▶ **SOURCE MATERIAL**:
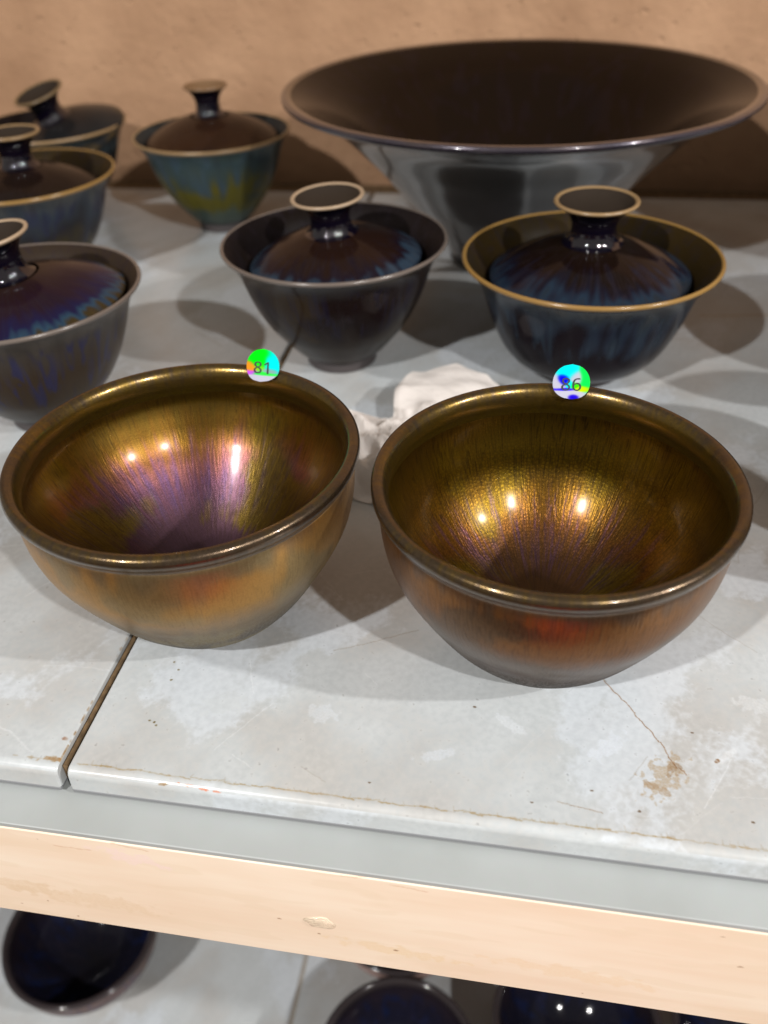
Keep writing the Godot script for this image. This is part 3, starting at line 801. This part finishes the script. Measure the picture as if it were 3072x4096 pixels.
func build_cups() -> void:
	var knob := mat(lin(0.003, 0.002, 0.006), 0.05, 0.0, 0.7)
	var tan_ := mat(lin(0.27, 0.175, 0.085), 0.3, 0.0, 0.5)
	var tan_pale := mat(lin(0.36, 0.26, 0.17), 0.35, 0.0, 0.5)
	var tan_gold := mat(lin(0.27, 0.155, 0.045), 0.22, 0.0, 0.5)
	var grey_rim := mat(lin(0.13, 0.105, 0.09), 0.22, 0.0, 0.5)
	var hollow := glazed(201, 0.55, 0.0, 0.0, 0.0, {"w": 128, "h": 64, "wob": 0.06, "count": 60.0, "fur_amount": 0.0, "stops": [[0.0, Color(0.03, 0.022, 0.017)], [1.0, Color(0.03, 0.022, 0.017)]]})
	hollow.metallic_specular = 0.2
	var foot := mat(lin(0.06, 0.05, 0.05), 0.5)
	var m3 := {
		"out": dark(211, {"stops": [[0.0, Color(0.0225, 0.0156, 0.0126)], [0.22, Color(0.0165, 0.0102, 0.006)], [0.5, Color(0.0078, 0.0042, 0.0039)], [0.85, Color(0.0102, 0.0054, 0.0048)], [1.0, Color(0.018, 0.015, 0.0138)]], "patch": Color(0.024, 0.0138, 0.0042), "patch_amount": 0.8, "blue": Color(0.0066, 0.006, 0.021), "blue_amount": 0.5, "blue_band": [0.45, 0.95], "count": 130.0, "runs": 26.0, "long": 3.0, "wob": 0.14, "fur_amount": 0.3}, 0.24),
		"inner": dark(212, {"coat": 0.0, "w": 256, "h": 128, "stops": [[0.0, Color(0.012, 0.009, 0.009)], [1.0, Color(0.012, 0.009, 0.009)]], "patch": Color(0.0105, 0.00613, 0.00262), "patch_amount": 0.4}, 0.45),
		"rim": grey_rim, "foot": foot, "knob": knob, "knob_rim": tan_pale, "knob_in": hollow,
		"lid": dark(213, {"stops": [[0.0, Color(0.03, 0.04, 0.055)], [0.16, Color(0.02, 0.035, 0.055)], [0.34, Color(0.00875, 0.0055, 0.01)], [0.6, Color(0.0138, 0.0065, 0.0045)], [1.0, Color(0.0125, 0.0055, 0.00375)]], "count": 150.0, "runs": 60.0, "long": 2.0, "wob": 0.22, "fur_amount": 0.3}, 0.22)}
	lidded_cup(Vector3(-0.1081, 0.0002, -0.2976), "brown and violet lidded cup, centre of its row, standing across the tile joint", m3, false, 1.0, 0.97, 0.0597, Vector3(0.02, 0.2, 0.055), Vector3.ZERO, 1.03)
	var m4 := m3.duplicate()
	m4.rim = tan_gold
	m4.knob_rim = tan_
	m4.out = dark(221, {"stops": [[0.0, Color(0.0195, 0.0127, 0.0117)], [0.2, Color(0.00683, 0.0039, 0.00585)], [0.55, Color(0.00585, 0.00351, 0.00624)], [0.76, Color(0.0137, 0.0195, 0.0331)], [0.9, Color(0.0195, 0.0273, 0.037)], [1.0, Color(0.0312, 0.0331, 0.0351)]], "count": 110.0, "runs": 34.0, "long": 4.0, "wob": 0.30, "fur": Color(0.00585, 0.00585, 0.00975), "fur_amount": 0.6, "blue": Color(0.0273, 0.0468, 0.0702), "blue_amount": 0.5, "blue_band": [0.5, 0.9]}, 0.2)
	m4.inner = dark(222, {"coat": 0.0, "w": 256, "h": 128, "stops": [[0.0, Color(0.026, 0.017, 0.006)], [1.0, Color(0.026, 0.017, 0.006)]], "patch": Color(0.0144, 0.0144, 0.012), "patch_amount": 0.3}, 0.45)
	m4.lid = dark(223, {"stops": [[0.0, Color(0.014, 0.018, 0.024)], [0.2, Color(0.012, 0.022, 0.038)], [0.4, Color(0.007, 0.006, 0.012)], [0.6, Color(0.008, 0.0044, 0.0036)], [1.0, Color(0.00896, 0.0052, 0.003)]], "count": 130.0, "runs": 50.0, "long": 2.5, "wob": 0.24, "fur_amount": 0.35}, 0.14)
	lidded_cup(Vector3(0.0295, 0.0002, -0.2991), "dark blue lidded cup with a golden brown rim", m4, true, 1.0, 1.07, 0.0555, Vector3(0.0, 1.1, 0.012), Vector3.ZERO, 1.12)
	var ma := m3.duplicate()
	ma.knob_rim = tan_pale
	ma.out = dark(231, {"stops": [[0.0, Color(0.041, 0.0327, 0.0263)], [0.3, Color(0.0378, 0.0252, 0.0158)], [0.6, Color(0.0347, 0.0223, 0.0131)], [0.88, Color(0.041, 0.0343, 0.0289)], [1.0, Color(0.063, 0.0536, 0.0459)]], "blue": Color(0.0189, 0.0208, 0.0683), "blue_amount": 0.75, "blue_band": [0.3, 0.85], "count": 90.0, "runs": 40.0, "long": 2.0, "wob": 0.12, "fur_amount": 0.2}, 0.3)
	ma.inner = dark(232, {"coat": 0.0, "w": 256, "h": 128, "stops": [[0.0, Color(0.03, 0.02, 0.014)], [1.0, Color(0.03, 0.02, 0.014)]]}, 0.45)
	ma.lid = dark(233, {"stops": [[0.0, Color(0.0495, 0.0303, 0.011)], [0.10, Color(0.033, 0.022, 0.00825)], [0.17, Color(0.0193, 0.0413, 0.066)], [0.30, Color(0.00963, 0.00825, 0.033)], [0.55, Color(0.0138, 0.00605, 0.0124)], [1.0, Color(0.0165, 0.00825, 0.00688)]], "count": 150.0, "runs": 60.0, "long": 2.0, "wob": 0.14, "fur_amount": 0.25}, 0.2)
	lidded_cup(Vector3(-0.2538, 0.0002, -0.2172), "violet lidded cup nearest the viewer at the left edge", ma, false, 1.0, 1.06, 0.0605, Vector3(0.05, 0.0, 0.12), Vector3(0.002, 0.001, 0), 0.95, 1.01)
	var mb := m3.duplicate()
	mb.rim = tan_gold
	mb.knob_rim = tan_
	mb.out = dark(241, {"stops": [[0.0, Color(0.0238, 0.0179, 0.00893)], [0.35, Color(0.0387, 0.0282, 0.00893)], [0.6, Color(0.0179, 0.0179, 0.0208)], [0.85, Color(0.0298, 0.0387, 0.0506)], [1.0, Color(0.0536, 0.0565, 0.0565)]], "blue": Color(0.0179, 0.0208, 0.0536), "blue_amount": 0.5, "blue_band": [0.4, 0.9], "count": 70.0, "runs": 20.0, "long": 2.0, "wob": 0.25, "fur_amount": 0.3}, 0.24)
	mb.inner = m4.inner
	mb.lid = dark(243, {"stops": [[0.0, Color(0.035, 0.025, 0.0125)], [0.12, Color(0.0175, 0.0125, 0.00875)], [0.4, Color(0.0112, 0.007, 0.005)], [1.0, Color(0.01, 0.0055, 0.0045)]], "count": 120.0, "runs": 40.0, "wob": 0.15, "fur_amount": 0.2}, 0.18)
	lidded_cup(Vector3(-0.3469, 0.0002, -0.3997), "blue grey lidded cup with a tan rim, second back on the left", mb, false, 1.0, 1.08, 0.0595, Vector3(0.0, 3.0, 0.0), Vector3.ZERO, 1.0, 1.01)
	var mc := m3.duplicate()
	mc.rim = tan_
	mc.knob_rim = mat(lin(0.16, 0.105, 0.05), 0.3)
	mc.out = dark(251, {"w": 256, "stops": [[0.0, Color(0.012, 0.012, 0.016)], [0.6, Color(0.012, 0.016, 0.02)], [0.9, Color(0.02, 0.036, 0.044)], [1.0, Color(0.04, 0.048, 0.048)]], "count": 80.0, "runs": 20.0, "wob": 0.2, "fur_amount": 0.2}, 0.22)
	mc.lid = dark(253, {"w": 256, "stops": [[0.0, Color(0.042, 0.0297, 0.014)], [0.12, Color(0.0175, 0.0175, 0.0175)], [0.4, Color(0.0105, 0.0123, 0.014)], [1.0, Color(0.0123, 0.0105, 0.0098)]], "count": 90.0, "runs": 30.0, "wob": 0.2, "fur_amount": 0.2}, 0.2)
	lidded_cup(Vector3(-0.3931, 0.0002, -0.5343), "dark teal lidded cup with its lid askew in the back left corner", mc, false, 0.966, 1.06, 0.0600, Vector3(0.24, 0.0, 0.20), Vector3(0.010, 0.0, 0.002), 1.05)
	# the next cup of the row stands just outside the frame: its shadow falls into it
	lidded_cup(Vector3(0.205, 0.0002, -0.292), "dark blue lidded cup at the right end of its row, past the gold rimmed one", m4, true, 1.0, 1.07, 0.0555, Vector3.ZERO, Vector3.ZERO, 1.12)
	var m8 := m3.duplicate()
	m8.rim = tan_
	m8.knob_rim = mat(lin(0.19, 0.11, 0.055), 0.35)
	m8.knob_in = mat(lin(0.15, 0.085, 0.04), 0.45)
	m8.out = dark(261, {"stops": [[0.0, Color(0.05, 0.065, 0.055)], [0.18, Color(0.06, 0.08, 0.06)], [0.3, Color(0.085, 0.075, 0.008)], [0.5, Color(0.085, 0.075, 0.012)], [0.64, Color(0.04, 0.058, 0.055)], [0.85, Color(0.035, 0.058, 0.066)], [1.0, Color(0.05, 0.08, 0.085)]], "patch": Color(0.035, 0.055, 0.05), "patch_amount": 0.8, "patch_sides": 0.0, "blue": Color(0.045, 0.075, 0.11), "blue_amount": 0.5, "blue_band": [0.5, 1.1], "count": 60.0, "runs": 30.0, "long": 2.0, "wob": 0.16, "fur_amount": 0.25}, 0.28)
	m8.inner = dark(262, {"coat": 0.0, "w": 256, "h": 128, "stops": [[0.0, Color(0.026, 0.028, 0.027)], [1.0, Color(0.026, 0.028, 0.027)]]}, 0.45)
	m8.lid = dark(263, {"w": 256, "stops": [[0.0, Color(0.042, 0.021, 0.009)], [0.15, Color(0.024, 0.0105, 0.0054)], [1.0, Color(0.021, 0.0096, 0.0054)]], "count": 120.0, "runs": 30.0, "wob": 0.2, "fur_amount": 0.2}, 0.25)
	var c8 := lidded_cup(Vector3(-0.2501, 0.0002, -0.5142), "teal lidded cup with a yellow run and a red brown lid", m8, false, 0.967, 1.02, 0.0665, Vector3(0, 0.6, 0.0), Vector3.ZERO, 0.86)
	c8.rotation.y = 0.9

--

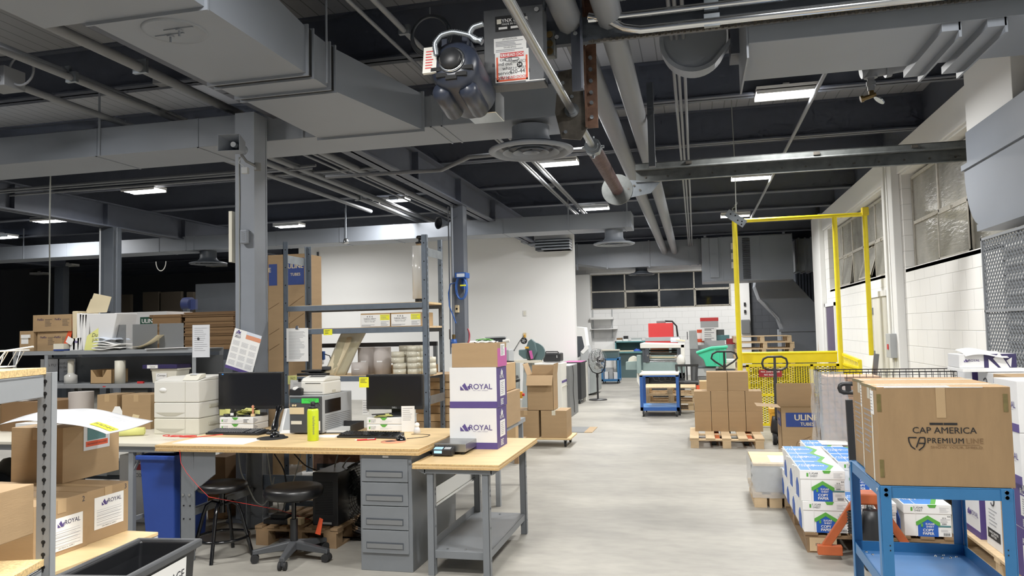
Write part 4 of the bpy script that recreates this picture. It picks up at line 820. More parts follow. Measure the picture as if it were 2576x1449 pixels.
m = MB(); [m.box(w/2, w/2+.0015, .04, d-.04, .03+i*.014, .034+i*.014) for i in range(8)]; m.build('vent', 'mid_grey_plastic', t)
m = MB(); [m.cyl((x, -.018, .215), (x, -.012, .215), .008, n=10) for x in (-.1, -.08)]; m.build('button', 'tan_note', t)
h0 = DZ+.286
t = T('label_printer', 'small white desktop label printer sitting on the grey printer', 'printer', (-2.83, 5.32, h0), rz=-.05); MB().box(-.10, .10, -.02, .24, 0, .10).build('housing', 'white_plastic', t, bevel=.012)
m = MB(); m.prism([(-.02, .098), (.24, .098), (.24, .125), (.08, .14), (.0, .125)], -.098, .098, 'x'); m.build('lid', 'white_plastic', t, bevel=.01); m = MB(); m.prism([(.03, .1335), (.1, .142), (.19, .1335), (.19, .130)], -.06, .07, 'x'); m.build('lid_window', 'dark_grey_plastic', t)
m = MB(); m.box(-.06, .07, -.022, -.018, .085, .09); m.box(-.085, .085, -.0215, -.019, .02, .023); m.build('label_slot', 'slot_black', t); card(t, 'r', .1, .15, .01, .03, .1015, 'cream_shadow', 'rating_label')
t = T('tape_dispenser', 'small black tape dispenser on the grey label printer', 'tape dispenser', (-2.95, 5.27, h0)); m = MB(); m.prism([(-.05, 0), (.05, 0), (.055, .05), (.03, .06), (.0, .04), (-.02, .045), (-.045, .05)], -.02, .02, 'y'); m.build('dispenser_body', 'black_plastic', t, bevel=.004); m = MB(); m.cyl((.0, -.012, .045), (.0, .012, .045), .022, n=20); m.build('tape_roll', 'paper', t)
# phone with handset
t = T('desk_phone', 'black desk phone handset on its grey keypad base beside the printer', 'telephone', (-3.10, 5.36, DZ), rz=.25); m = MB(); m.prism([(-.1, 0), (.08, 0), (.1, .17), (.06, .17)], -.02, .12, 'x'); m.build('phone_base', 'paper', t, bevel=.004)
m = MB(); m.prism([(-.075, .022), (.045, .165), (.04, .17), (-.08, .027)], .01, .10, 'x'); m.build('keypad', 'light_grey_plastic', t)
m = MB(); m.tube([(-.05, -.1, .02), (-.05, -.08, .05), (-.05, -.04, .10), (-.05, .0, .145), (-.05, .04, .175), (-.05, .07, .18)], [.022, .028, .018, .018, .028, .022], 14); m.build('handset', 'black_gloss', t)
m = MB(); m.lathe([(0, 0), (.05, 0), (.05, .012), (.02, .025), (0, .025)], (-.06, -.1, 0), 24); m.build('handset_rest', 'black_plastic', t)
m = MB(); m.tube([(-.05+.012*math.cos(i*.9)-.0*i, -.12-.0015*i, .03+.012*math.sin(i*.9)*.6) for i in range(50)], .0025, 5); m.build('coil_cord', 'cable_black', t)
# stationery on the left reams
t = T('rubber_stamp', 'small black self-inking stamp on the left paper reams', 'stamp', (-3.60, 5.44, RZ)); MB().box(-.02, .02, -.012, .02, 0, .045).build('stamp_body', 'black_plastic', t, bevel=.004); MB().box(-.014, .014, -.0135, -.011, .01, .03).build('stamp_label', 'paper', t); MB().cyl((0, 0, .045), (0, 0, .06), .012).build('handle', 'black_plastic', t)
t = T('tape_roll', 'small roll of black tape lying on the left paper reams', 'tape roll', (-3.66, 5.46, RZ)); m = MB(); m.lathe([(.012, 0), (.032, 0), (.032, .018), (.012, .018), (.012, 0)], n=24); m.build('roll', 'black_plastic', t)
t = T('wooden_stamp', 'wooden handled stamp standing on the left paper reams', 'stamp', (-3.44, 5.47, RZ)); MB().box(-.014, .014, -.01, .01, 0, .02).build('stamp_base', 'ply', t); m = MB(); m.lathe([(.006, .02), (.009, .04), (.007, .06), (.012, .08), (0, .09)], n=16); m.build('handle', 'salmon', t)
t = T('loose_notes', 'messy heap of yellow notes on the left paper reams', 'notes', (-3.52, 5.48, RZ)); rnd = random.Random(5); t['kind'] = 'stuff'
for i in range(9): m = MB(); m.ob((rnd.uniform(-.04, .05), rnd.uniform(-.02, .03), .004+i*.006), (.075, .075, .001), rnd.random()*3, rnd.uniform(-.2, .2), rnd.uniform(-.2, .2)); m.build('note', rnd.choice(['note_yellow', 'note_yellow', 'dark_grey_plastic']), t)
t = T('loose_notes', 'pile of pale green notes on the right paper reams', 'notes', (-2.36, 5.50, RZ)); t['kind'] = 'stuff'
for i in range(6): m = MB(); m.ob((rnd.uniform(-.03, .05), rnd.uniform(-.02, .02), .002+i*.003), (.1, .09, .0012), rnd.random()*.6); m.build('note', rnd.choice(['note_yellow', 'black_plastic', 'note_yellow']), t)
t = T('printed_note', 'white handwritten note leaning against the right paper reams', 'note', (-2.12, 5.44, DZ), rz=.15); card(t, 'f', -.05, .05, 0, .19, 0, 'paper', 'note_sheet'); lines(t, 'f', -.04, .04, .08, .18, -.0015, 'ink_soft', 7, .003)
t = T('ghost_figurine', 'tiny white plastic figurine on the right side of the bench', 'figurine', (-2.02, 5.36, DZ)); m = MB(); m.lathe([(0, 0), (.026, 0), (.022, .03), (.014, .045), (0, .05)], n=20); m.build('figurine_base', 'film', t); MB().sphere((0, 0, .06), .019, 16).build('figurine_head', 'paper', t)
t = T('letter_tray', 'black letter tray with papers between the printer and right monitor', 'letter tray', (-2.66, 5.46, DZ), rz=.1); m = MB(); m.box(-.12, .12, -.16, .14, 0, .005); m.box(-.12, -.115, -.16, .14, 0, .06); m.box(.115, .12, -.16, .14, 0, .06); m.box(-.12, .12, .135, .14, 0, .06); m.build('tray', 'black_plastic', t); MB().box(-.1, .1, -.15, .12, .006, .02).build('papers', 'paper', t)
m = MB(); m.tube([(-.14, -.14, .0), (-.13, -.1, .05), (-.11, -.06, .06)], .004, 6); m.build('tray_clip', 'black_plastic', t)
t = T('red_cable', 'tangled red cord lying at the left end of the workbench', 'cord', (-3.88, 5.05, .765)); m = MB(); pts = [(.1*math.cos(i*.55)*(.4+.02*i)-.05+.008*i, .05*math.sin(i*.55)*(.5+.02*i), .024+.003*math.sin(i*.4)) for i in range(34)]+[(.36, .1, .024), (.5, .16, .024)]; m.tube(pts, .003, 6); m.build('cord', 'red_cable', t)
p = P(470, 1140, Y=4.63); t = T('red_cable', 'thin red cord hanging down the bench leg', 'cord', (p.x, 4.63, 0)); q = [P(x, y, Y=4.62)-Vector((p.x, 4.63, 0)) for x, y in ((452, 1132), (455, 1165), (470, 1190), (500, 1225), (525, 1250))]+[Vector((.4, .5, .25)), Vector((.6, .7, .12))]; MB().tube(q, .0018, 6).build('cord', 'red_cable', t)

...

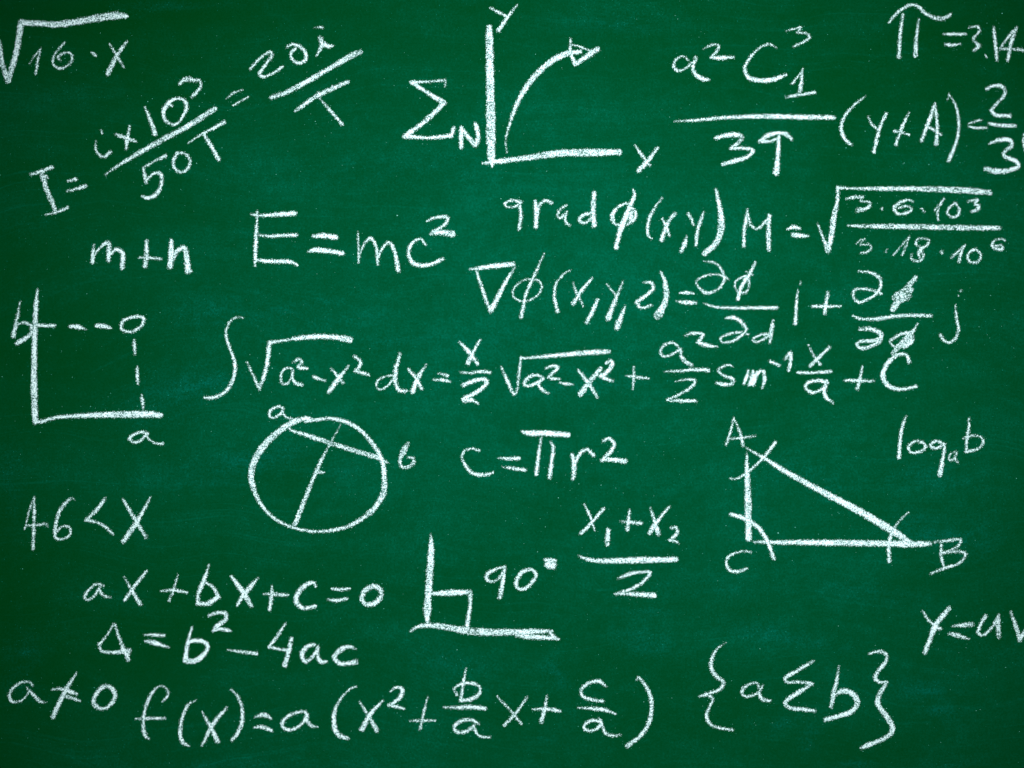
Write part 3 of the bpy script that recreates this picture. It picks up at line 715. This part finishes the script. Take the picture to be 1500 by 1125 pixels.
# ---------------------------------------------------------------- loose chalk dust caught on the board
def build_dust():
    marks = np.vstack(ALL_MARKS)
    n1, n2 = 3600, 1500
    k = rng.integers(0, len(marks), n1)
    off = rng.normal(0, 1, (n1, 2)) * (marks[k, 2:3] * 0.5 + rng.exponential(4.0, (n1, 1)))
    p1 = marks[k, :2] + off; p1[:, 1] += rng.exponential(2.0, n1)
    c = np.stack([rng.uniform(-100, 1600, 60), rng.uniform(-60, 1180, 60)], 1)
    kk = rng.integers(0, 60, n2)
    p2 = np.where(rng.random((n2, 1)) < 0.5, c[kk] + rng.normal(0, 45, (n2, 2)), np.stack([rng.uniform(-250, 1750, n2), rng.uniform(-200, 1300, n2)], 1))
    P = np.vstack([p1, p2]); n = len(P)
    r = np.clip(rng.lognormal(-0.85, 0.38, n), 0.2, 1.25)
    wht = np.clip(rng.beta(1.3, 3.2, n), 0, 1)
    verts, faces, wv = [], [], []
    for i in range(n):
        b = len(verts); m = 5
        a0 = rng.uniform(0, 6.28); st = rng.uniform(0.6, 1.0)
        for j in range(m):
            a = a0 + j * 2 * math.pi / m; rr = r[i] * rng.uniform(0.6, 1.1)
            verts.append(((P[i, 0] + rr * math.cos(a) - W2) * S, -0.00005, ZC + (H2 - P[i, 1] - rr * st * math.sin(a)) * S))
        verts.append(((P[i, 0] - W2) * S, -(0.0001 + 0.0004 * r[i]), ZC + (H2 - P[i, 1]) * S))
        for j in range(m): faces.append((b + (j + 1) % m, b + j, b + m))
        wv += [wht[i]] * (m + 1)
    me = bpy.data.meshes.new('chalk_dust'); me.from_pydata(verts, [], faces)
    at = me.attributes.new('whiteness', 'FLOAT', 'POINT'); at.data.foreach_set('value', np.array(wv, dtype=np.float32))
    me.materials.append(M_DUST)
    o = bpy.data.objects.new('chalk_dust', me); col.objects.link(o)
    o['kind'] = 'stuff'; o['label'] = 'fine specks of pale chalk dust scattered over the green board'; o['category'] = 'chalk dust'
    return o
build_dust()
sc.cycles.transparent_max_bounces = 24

▶ **WORK REQUIRED**: Scan the material above. Extract every line in which the word "part" occurs.

▶ **RESULT BELOW**:
Keep writing the Godot script for this image. This is part 3, starting at line 801. This part finishes the script. Measure the picture as if it were 3072x4096 pixels.
Write part 4 of the bpy script that recreates this picture. It picks up at line 820. More parts follow. Measure the picture as if it were 2576x1449 pixels.
Write part 3 of the bpy script that recreates this picture. It picks up at line 715. This part finishes the script. Take the picture to be 1500 by 1125 pixels.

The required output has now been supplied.